Doctors asked if I own a phone, I said “Yes” and inquired if I own a computer I said “Never” but told them that I stay near telecom mast. They said that this could be the cause of the high levels of radiation.

He has since sued MTN in courts of law for noise pollution and was compensated with Rwf3.5million but says that the company hasn’t done anything to resolve the matter at hand.

Teta Mpyisi, the MTN  Senior Manager, Brand and Sponsorship told KigaliToday that the court ruling to halt the noise pollution at Ndabakenga’s place has been implemented and the victim signed papers of consent on the matter in 2013.

“He (Ndabakenga) sued us and won the case. We have since removed the generator replacing it with a battery and compensated him for the damages of which he signed papers to confirm this was done,” Mpyisi said.

Mpyisi’s argument is however contested by Ndabakenga who says that MTN didn’t respect the court agreement between the two parties.

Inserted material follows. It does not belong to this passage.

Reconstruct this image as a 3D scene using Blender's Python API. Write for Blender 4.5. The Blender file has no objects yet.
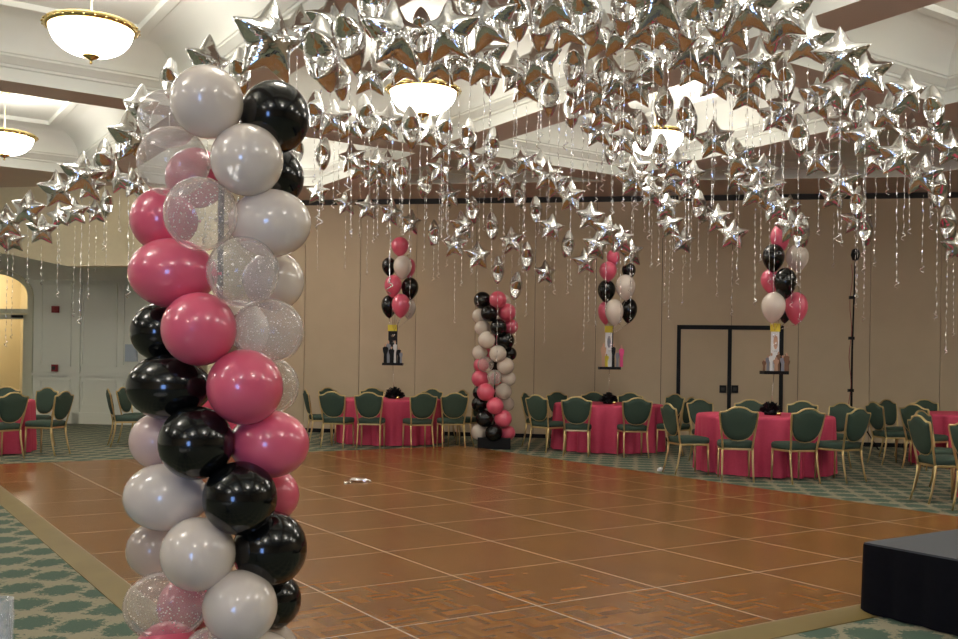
import bpy, bmesh, math, random
from mathutils import Vector, Matrix, geometry
random.seed(7)
C = bpy.context.scene.collection
PI = math.pi
F, CY, ROLL, CZ = 987.0, 364.3, 0.0144, 1.383

# ------------------------------------------------------------------ helpers
def at(px, py, d):
    """point of the room seen at photo pixel (px,py) at distance d"""
    c, s = math.cos(ROLL), math.sin(ROLL)
    a, b = (px-479)/F, -(py-CY)/F
    return Vector((d*(a*c-b*s), d, CZ+d*(a*s+b*c)))
def wn(w, n, z=0.0): return Vector((.987*w+.158*n, -.158*w+.987*n, z))   # walls' axes
def uv(u, v, z=0.0): return Vector((.835*u-.55*v, .55*u+.835*v, z))      # dance floor and coffers' axes
def wpx(px, n):
    k = (px-479)/F; y = n/(.158*k+.987); return y*(.987*k-.158), y
def zpx(px, py, n): return at(px, py, wpx(px, n)[1]).z
WNROT = -math.atan2(.158, .987)
UVROT = math.atan2(.55, .835)

class MB:
    def __init__(s): s.v=[]; s.f=[]; s.m=[]; s.sm=[]
    def add(s, vs, fs, mi=0, smooth=False):
        o=len(s.v); s.v += [tuple(v) for v in vs]
        for f in fs: s.f.append([i+o for i in f]); s.m.append(mi); s.sm.append(smooth)
    def box(s, x0,x1,y0,y1,z0,z1, mi=0, T=None):
        vs=[Vector((x,y,z)) for z in (z0,z1) for y in (y0,y1) for x in (x0,x1)]
        if T: vs=[T(*v) for v in vs]
        s.add(vs, [(0,2,3,1),(4,5,7,6),(0,1,5,4),(2,6,7,3),(0,4,6,2),(1,3,7,5)], mi)
    def tube(s, pts, r, n=8, mi=0, closed=False, cap=True, flat=1.0):
        pts=[Vector(p) for p in pts]; m=len(pts); rs = r if isinstance(r,(list,tuple)) else [r]*m
        vs=[]; prev=None
        for i,p in enumerate(pts):
            if closed: t=pts[(i+1)%m]-pts[i-1]
            else: t=pts[min(i+1,m-1)]-pts[max(i-1,0)]
            t.normalize()
            if prev is None:
                a=Vector((0,0,1)) if abs(t.z)<.9 else Vector((1,0,0))
                b=t.cross(a).normalized()
            else:
                b=(prev-t*prev.dot(t)).normalized()
            prev=b; c=t.cross(b)
            for k in range(n):
                an=2*PI*k/n; vs.append(p+(b*math.cos(an)+c*math.sin(an)*flat)*rs[i])
        fs=[]
        for i in range(m if closed else m-1):
            j=(i+1)%m
            for k in range(n): fs.append((i*n+k, i*n+(k+1)%n, j*n+(k+1)%n, j*n+k))
        if cap and not closed:
            fs.append(tuple(range(n))[::-1]); fs.append(tuple((m-1)*n+k for k in range(n)))
        s.add(vs, fs, mi, True)
    def lathe(s, prof, n=32, o=(0,0,0), mi=0, smooth=True):
        vs=[]; fs=[]; m=len(prof)
        for r,z in prof:
            for k in range(n): a=2*PI*k/n; vs.append((o[0]+r*math.cos(a), o[1]+r*math.sin(a), o[2]+z))
        for i in range(m-1):
            for k in range(n): fs.append((i*n+k, i*n+(k+1)%n, (i+1)*n+(k+1)%n, (i+1)*n+k))
        s.add(vs, fs, mi, smooth)
    def prism(s, poly, T, d0, d1, mi=0):
        n=len(poly); vs=[T(a,b,d0) for a,b in poly]+[T(a,b,d1) for a,b in poly]
        s.add(vs, [tuple(range(n))[::-1], tuple(range(n,2*n))]+[(i,(i+1)%n,n+(i+1)%n,n+i) for i in range(n)], mi)
    def build(s, name, mats, parent=None, bevel=0, fix=True):
        me=bpy.data.meshes.new(name); me.from_pydata([tuple(v) for v in s.v], [], s.f)
        for mt in (mats if isinstance(mats,(list,tuple)) else [mats]): me.materials.append(mt)
        me.polygons.foreach_set('material_index', s.m); me.polygons.foreach_set('use_smooth', s.sm)
        if fix:
            bm=bmesh.new(); bm.from_mesh(me); bmesh.ops.recalc_face_normals(bm, faces=bm.faces); bm.to_mesh(me); bm.free()
        me.update()
        o=bpy.data.objects.new(name, me); C.objects.link(o)
        if parent: o.parent=parent
        if bevel:
            b=o.modifiers.new('bevel','BEVEL'); b.width=bevel; b.segments=2; b.limit_method='ANGLE'
        return o
def tag(o, label=None, cat=None, group=None, kind=None):
    if label: o['label']=label
    if cat: o['category']=cat
    if group: o['group']=group
    if kind: o['kind']=kind
    return o
def empty(name, loc, rz=0):
    o=bpy.data.objects.new(name, None); C.objects.link(o); o.location=loc; o.rotation_euler=(0,0,rz); o.empty_display_size=.1; return o
def children(o): return [c for c in bpy.data.objects if c.parent is o]
def copy_tree(o, parent=None):
    c=o.copy(); C.objects.link(c)
    if parent: c.parent=parent
    for ch in children(o): copy_tree(ch, c)
    return c
def structure(o): o['kind']='structure'; return o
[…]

“They (MTN) had two generators. They removed one of them replacing it with a battery, but in six months both generators were up and running as before” Ndabakenga said.

Local leaders in Gisagara are not aware of the current situation but Jerome Rutaburingoga, the District Mayor says that they will follow up the case as soon as possible.

Parliament summoned Jean Philbert Nsengimana, the Minister of Youth and ICT, in 2015, to give an expert and informed point of view of the increasing concerns and worries about possibilities of citizens suffering from either radiation poisoning.

The minister stated in Parliament that there was no need to worry since the Rwanda Utility and Regulation Agency (RURA) tests all telecommunication equipment after being imported to assess standards.